The feeling of being hemmed was greatly exacerbated by the ring of mountains surrounding Pusan. Indeed, the city’s name means “Teapot Hill.” With their backs to the ocean, there was nowhere else to go to, with the possible exception of a Dunkirk-like retreat by sea. But at that point, persuading anyone to execute a full-scale evacuation would have been nearly impossible and the loss of face for losing the Pusan area would have been tremendous. It also would have meant losing the war.
The situation was desperate. But everything changed in an instant at Inchon, a port city 20 miles southwest of Seoul. Inchon was General Douglas MacArthur's brilliant September 15, 1950 counterstroke and surprise invasion from the sea 200 miles behind North Korea's furthest penetration.
Interestingly, the Inchon landing was to be the last major amphibious assault in military history, at least to this day 60 years later. The invasion was brilliantly executed and the credit goes completely to General MacArthur who fought against the Truman Administration and others in the military to get his way. In spite of tides that went up and down an astounding 33 feet, MacArthur argued that not only could the invasion be pulled off successfully, but that it was the only way to save the troops penned up in the Pusan Perimeter and to save the war.
The invasion was carried out perfectly. There were few North Korean troops guarding Inchon and Seoul, and the ones who were there had not been tested in combat. The invasion not only cut across North Korea’s flank and logistical train, but it also served as a spring board to a rapid inland drive back to Seoul, just 20 miles away. And the American forces did just that. So the South Korean capital of Seoul was liberated on September 29, 1950 just three months after it first fell.
Psychologically unnerved and overextended in any case, the North Korean units had little choice but to dissolve, individual soldiers abandoning their equipment and weaponry and walking back to North Korea any way they could.

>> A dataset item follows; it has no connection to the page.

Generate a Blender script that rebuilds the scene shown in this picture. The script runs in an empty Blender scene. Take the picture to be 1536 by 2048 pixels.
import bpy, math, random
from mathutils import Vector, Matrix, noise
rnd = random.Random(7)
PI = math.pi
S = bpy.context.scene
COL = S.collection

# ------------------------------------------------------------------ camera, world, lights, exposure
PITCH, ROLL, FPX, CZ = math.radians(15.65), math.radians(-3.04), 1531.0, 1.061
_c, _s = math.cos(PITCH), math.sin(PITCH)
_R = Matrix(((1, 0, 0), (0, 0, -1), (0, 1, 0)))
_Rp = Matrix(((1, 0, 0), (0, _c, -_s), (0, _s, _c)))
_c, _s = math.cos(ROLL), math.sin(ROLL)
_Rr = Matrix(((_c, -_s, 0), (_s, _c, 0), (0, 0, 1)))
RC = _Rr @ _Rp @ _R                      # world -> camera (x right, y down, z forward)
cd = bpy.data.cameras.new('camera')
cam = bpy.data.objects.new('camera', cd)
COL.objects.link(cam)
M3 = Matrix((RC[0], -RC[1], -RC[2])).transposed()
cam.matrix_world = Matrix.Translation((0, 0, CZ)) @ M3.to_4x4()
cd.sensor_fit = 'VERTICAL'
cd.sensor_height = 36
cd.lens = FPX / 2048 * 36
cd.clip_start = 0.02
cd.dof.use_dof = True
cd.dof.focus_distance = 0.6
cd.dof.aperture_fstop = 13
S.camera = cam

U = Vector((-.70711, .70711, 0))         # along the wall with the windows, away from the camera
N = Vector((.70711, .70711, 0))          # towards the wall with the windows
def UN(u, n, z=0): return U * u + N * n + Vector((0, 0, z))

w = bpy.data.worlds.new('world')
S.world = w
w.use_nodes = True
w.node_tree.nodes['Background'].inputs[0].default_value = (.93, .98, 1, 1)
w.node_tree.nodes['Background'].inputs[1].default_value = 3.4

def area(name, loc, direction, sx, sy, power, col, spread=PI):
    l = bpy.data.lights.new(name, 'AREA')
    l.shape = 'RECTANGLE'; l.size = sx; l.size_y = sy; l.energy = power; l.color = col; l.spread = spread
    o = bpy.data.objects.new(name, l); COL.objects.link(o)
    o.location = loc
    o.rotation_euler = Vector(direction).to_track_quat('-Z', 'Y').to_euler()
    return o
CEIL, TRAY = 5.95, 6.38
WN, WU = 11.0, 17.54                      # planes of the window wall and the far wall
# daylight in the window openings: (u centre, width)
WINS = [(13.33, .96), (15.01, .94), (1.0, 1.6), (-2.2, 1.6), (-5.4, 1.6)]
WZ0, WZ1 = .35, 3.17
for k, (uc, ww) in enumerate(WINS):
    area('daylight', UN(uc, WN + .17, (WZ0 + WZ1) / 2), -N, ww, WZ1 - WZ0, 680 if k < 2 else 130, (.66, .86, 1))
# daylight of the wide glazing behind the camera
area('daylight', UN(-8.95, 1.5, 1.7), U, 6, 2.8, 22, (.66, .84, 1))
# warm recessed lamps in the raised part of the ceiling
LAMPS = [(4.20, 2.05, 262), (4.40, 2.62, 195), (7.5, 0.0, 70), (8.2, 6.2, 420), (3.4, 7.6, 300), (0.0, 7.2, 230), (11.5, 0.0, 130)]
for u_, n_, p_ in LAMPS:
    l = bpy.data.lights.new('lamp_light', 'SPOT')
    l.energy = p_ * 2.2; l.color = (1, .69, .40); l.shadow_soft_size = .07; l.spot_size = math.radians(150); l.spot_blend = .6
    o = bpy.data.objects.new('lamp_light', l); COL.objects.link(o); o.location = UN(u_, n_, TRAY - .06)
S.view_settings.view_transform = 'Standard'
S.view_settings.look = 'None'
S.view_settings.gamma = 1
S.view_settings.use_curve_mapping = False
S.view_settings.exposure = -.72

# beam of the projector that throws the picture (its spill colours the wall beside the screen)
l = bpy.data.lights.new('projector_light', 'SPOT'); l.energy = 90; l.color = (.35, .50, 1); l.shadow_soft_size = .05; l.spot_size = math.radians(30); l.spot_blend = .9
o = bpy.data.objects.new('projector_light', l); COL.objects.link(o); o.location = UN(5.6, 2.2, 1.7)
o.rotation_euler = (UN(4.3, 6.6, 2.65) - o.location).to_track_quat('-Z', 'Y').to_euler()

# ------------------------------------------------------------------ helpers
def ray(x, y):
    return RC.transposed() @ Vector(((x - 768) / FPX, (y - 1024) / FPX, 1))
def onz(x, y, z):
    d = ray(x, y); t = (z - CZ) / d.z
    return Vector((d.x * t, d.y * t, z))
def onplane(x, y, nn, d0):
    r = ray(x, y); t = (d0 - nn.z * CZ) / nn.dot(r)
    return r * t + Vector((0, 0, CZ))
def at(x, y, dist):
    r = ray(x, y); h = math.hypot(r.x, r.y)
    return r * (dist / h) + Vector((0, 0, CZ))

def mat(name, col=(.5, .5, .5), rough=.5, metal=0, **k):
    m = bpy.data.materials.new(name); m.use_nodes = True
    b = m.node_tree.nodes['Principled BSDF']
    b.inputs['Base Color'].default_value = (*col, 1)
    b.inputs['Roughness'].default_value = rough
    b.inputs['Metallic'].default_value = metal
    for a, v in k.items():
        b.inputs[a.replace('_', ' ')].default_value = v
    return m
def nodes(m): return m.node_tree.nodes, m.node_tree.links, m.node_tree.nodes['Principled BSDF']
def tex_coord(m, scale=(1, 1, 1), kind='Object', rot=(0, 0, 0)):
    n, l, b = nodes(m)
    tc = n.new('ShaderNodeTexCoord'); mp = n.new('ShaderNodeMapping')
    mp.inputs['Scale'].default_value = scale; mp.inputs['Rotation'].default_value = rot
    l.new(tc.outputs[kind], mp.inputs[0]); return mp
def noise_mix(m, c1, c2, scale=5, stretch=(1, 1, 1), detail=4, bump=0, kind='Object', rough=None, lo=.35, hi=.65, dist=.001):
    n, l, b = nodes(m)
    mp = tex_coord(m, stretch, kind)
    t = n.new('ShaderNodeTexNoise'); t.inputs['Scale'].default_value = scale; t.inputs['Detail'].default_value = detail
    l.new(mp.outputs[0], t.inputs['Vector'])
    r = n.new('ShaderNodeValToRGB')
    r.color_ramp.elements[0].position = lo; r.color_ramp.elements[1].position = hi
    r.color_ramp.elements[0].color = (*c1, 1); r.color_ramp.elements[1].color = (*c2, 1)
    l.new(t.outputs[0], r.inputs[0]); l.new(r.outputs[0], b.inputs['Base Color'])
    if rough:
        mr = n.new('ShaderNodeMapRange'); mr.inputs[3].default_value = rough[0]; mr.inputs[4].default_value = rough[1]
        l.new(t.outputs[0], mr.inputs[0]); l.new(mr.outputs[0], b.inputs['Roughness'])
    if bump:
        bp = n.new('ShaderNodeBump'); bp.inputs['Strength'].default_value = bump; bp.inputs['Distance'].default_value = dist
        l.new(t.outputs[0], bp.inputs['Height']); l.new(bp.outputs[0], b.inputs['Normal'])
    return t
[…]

Astoundingly, only half of them returned to North Korea alive. At that point, the US/ROK forces advanced north to the NK capital of Pyongyang, 120 air miles north of Seoul.
Pyongyang fell extremely rapidly, just within a month of the liberation of Seoul, on October 20, 1950. Such hyper-rapid capture and liberation of national capitals remains unprecedented in modern, and possibly all, warfare.
American and South Korean forces raced through North Korea toward the border of North Korea and China, hoping to not only knock North Korea completely out of the war, but to reunite it with South Korea and, by extension, bring it into the American sphere of influence.
The border was attained only in one place: to the north east at Hysanjin on November 24, 1950. The war was almost five months old.
Staring across the border was China: specifically the People's Liberation Army (PLA). The subet of the PLA amassed on the border it called the People's Volunteer Army (PVA). China had been ripped apart by the recent Chinese Civil War which had been fought by millions of men over about 25 years and which had left more than three million dead combatants in its wake. And that war was fought during World War II, which meant that the Chinese fought two major wars simultaneously. The Chinese were poor and as a nation they must have seemed tremendously weak to anyone naïve enough to forget 5,000 years of history. General Douglas MacArthur, the genius behind Inchon and self-styled Asia expert, was just that naïve man.
MacArthur, President Truman and other members of the Truman cabinet tragically miscalculated China's independence and resolve. The thinking China was controlled puppet of the Soviet Union and would not act without direct orders from Stalin. Stalin seemed unwilling to risk World War III over Korea, and thus would not order China to intercede in North Korea to defend it. But China was operating on its own, and felt extremely threatened by the American success in overrunning North Korea as much and as rapidly as it had so far.
The Chinese PVA forces smashed through US/ROK lines in places and forced a general retreat elsewhere. So once again the front changed directions, this time from north going back south in the general direction of the 38th parallel. Pyongyang was back in PRC/NKPA hands by December 5, 1950, only 10 days after the Chinese onslaught.